GEORGE H. COOK PAPERS
Arrangement and Scope Note
"Fortunately for historians, Dr. Cook was a systematic and well-organized man and, in the manner of his century, a very saving man. He and later his wife, Mary Halsey Thomas Cook, and his daughters, Emma and Anne, saved almost all his books, journals, papers, letters, and notebooks. When Anne, who died in 1937, gave the collection to the Rutgers Library there were forty-nine large file boxes of letters and notebooks. Some of these papers were used by Carl R. Woodward and Ingrid Nelson Waller in writing New Jersey's Agricultural Experiment Station: 1880-1930. But when the New Jersey Agricultural Society presented a grant from Charles A. Collins, Vice President of the New Jersey State Board of Agriculture, for the preparation of a biography of George Cook, most of the letters were tied up in red tape as Cook had left them. There are at a rough estimate about 20,000 letters and 124 notebooks. Although their arrangement is still not completed, most of the letters have been filed chronologically and to a lesser extent by subject matter.
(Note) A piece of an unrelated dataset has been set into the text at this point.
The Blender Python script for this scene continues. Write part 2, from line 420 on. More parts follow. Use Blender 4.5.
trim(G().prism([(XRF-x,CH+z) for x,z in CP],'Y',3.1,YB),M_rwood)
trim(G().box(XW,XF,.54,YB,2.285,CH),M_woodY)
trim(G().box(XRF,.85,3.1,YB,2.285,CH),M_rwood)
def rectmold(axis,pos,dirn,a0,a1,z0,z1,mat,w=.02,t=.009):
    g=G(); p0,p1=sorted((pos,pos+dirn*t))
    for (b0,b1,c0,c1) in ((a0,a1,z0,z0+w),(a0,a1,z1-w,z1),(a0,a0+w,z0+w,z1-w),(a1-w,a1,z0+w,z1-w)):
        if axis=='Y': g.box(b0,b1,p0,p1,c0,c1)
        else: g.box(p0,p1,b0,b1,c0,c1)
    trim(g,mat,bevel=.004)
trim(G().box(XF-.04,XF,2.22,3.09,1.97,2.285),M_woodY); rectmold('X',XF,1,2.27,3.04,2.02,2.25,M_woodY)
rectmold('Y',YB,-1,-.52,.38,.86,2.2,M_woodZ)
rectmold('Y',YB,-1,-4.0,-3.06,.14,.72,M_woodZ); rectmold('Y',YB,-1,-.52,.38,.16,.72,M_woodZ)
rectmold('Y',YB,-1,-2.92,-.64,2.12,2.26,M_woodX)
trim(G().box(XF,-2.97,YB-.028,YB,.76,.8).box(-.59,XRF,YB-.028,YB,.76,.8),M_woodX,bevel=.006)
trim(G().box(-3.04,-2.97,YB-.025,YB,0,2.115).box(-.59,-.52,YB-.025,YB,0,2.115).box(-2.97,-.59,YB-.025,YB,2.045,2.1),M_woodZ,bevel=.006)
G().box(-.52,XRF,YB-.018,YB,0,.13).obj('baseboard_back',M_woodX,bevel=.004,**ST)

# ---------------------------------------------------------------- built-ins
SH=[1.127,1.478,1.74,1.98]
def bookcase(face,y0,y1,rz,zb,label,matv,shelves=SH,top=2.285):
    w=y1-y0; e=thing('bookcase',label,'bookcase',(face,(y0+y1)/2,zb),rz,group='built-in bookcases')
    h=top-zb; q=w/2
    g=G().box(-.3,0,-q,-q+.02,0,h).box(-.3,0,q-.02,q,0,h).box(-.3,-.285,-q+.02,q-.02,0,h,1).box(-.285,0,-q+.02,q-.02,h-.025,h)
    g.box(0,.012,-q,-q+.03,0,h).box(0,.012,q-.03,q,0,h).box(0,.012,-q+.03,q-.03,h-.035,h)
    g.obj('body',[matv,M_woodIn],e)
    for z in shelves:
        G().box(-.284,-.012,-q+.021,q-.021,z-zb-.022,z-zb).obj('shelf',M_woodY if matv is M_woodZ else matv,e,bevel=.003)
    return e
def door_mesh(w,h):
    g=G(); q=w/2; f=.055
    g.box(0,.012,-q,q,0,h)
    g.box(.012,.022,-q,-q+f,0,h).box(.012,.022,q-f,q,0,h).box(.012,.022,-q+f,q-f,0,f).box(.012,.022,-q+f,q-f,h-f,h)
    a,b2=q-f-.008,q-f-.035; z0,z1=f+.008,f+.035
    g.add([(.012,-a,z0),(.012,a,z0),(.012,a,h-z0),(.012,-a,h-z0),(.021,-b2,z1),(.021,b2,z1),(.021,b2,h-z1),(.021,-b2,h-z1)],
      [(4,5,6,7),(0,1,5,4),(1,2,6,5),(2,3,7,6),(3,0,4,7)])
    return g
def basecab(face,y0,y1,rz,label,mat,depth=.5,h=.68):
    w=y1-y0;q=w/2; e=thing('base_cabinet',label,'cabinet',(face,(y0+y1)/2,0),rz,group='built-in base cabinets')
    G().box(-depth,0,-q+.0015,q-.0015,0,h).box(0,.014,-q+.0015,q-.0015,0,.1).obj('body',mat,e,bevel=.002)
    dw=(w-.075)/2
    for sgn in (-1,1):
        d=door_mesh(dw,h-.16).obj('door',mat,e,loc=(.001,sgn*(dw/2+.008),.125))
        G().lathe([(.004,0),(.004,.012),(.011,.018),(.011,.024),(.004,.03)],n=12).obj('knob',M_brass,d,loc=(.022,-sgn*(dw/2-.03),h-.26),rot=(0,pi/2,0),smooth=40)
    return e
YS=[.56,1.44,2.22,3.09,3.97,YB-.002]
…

Written between 1836 and 1890, they throw light on the development of geology and agriculture, the growth of state and federal support for agricultural colleges, experiment stations, and geological surveys; problems of drainage and water supply in New Jersey, and a multitude of other subjects. They also provide a source of information about the customs, pleasures, worries, and habits of their writers."
--Jean Wilson Sidar, "The George Hammell Cook Collection," Journal of the Rutgers University Library, vol. XXXV, nu. 2 (June 1972): 71-73.